## YOUR TASK
From the line with "0.110))]), mid, 'MULTIPLY')" to the line with "c = mix(at2.outputs['Fac'], c, grey)", both lines included, set down exactly those lines, please, and no others.

## INFORMATION PROVIDED

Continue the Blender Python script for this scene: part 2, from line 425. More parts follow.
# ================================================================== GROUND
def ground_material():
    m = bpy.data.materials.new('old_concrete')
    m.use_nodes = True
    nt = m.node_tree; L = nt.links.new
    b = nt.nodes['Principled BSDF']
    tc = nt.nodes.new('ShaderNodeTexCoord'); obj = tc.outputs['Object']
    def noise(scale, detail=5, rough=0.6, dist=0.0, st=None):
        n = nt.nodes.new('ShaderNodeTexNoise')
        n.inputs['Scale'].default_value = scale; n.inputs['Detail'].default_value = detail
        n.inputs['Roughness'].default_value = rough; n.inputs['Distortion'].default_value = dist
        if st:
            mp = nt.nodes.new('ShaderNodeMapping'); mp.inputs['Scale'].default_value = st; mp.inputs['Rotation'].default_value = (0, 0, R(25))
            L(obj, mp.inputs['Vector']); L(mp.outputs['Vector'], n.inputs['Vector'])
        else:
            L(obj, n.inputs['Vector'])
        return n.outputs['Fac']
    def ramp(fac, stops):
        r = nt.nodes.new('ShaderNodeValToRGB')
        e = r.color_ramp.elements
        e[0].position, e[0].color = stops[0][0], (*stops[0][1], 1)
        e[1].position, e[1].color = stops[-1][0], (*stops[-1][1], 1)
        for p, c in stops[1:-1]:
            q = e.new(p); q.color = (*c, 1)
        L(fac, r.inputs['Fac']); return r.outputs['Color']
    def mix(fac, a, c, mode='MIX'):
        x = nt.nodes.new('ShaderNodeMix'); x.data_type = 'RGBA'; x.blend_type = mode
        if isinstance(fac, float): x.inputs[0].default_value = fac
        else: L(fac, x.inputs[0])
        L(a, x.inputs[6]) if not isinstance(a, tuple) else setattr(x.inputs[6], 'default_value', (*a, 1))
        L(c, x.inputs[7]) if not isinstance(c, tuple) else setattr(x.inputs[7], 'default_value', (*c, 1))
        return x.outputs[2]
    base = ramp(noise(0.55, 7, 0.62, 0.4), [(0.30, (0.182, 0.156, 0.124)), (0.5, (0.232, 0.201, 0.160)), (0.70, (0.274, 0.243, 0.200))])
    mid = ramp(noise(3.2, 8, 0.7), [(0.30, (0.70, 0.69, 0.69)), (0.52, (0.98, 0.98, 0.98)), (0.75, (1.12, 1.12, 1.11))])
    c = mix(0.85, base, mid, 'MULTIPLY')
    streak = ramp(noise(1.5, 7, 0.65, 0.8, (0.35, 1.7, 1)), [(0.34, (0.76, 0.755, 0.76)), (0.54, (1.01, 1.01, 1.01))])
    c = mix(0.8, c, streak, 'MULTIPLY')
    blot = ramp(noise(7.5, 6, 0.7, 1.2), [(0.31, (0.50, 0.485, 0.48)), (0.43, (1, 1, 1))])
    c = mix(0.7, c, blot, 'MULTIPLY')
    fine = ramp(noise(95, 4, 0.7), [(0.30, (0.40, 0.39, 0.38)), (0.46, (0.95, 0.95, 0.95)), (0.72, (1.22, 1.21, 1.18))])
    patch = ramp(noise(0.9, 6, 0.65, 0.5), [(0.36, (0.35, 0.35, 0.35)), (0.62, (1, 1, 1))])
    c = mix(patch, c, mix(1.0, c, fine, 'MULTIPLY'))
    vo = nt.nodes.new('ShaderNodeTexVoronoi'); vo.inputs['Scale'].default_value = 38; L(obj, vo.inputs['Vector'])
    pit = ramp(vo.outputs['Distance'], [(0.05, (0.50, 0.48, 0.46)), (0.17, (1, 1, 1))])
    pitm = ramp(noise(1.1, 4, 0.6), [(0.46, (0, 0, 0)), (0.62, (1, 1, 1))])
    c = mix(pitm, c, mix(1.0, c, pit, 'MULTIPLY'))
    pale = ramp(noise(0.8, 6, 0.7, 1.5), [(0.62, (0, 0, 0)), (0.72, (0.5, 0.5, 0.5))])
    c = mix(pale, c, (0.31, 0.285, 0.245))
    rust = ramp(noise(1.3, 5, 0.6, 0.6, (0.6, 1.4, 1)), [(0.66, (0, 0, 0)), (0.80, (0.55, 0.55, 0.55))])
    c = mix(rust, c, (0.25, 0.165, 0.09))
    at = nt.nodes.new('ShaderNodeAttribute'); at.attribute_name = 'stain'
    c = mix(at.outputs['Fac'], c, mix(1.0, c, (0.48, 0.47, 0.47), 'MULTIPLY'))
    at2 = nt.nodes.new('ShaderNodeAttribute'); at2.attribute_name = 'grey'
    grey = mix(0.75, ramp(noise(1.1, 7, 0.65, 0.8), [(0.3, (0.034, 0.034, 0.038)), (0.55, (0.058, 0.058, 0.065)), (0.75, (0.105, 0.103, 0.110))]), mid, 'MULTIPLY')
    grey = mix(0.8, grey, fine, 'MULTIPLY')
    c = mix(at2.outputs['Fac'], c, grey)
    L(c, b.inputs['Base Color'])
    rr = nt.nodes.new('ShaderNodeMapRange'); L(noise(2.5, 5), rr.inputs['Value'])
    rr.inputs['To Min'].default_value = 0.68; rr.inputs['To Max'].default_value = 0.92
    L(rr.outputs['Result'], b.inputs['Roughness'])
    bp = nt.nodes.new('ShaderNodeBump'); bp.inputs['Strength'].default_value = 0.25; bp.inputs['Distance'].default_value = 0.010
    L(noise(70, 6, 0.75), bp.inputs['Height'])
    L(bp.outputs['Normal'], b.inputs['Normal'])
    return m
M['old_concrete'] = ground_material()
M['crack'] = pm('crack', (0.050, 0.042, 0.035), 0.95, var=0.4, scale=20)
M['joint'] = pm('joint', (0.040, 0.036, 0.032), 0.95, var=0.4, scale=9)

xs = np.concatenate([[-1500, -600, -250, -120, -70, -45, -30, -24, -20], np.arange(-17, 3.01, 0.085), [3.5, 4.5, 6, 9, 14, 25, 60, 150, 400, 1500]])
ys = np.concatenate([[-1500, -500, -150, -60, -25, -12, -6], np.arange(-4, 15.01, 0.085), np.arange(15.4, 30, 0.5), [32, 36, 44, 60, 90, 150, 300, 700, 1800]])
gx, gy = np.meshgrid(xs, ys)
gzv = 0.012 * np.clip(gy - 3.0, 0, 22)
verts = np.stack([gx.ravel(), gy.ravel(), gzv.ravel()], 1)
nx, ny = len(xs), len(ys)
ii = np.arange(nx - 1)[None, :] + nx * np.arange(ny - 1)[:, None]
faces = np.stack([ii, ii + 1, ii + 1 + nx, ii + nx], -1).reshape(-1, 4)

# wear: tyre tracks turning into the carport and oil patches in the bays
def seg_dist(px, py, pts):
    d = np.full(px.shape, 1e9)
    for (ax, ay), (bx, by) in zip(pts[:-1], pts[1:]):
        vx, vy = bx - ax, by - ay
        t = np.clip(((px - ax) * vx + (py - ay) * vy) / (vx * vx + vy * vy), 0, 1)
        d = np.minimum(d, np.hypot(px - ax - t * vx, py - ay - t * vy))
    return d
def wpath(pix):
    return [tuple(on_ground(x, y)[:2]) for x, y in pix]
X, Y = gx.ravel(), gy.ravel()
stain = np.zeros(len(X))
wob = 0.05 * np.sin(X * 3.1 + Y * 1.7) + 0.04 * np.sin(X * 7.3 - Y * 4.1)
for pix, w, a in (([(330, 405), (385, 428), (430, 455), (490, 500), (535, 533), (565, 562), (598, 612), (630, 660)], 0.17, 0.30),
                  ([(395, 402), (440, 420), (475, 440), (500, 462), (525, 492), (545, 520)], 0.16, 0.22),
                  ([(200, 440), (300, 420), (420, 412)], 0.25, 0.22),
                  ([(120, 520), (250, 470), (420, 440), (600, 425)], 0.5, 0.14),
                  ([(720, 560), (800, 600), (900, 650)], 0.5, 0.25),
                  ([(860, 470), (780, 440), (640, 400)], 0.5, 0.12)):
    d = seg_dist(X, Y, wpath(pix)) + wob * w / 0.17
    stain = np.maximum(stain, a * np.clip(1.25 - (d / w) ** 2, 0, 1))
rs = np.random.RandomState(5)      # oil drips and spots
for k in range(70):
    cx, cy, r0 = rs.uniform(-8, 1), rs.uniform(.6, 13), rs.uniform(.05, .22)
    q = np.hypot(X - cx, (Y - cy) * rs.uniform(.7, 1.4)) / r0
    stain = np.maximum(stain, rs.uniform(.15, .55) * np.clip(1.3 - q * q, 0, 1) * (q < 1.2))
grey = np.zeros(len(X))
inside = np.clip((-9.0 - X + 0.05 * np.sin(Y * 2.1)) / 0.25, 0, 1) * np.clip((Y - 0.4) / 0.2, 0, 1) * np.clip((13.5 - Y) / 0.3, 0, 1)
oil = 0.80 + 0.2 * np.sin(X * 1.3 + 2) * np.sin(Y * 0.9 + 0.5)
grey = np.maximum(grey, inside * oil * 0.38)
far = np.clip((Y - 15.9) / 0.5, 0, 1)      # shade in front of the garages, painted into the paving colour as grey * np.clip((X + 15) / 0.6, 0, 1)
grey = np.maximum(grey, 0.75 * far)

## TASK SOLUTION
    grey = mix(0.75, ramp(noise(1.1, 7, 0.65, 0.8), [(0.3, (0.034, 0.034, 0.038)), (0.55, (0.058, 0.058, 0.065)), (0.75, (0.105, 0.103, 0.110))]), mid, 'MULTIPLY')
    grey = mix(0.8, grey, fine, 'MULTIPLY')
    c = mix(at2.outputs['Fac'], c, grey)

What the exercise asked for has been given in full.